Ken and I initially "met" electronically in 1990. He was a customer of NetFRAME (a defunct company that created superservers, was sold to Micron, and ceased to exist in Silicon Valley), I was the technical support specialist for OS/2 and LanManager. We'd talk while he waited for a Novell specialist. Two years later, NetFRAME hired him and he moved from New York to Silicon Valley.
We were part of the older folks at work, the not-fresh-out-of-college-and-first-job group, that went to lunch occasionally. I was married; Mr. Ken was dating a former friend of mine. In 1994 I left NetFRAME (because I was making a lot of changes in my life - not all of them smart), my ex-husband and I divorced, I moved to our rental house and mostly lost touch with Ken.

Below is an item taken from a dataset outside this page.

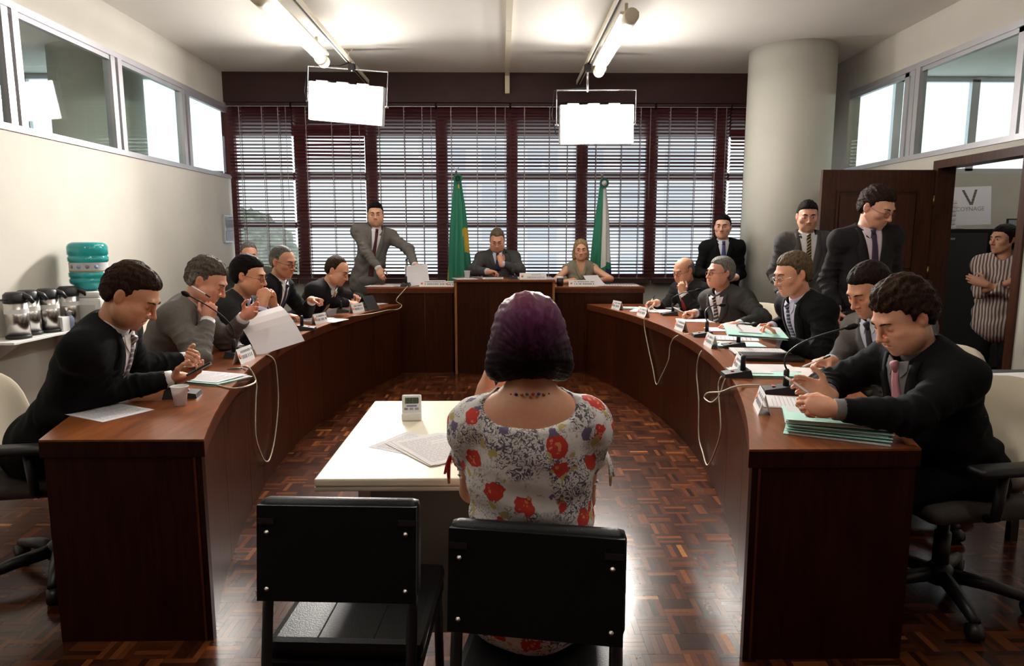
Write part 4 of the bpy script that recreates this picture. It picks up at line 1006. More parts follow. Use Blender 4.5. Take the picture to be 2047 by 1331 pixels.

Our friend John used my back storage shed for his Lotus, and occasionally I'd be home when he and Ken came over to work on it, but usually not.
Fast forward to 1997, and the impending sale of NetFRAME to Micron. John had moved to Houston, and he called to remind me of a party to commemorate the closing of a division of NetFRAME. I'd decided to pass, but John insisted that I had to take a message to Ken for him so I reluctantly agreed to go for a while.
Ken was late to the party. Really late. Late enough that I'd spent almost 3 hours there, had seen and talked to everyone I cared about and a few people I didn't. I heard a murmur of "hi Ken" and turned to see him smiling. I went over and he hugged me. I gave him John's message (it wasn't earthshaking, Ken asked why John didn't just email him, and neither of us remembers the message) and he hugged me again. We hugged until people started teasing us. We parted, made polite conversation, and I went on my way.
A week later, Ken emailed me: "You wouldn't want to go out with me sometime, would you?" I did indeed, we did on the next Friday (dinner and a book store visit), and we've been together ever since.
It's wonderful that we get to celebrate over and over! Happy anniversary, my dear. Happy anniversary to us!